Peruvian startup ONHelp allows any person or company, including universities and NGOs, to fund charity projects, without needing money.

Headquartered in Lima, Co-founder and CEO Fiorella Torres leads a team of seven individuals. The company transforms hours into money that are accumulated after clicking on “Donate” on its website and from any device (laptop, CPU or smartphone).

Through ONHelp’s web page, a digital volunteer can sign in using Facebook or Gmail. Once logged in, a small part of the unused computing power of the volunteer’s device is utilized by ONHelp to obtain cryptocurrencies. You can use your device without any problems and it is totally secure. The cryptocurrencies are then converted into local currencies through exchange platforms to fund the charity projects.

ONHelp is currently working to support two NGO projects: One to install chlorination systems in Peru and another to provide an adequate quality of life to abandoned puppies in Chile.

These social projects are accessible by the web platform from anywhere in the world.

“There is not much of a donation culture in Latin America,” explained Fiorella, who said there is a potential market in Europe, Canada and the United States where that culture is more prevalent. ONHelp is currently focused on Lima and Santiago, in places and projects that urgently need help. Fiorella added that “it is very easy to be global because we don’t have to physically be there.”

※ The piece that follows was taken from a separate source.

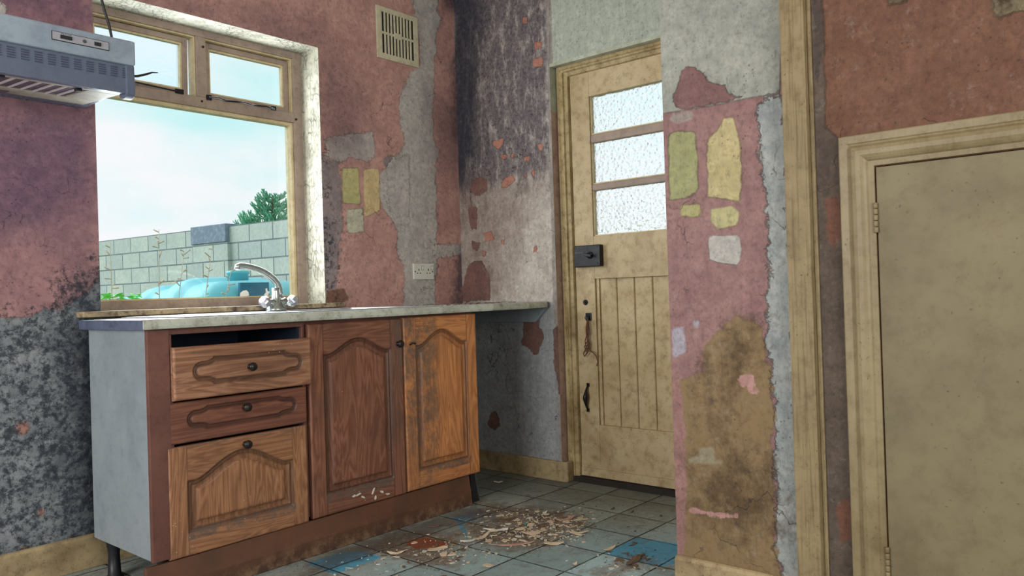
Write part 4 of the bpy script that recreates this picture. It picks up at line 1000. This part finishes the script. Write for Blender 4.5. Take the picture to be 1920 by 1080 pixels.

ONHelp uses different social platforms to connect with volunteers to educate them on how the platform works and how they can fund charity projects by donating hours.

“To communicate with our data volunteers, our B2C channel, we mainly use Facebook and Instagram,” shared Fiorella. “People that go to our webpage and want to help can learn more about the different projects and about how to donate,” she added.

Fiorella says they have begun using LinkedIn to pursue a B2B strategy, using the platform to connect with fundraising organizations and larger companies that have shared corporate social responsibility goals.

YouTube videos linked to their website offer up more detail and background on how digital volunteering works and the team behind the concept.

The ONHelp team is able to gain valuable feedback from the different social media platforms. Using Google’s data analytics, Fiorella and her team have been able to learn about how many people visit their website from social media platforms, how much time they spend on the site, and which projects are most popular.

Other tools provided by social media platforms “allow us to know a little bit about our customers and viewers like how many impressions we get or reactions to certain posts,” Fiorella shared.

Fiorella sees dissemination of the project, lack of knowledge of cryptocurrencies and regulatory matters being the biggest challenges going forward. “We have to be as transparent as possible,” Fiorella noted, to explain clearly to governments and users how ONHelp functions as they anticipate potential future regulations.

Government programs, like Start-Up Chile, have been key to ONHelp’s success. Fiorella said her participation in Startup Chile’s the S Factory (TSF) program for female entrepreneurs helped mitigate some of the challenges women entrepreneurs face growing a business on their own. “The moment you start looking for more funds, it becomes very hard as a woman,” she added.

While Peru has a similar program, Fiorella explained that it is not as dynamic as the Chilean program, it takes a long time to disburse funds and doesn’t open its doors to entrepreneurs from other economies. “Start-Up Chile is a top accelerator of Latin America because they have opened the doors to the world,” Fiorella explained, adding that they give startups street cred and access to its strong network, contacts and funds.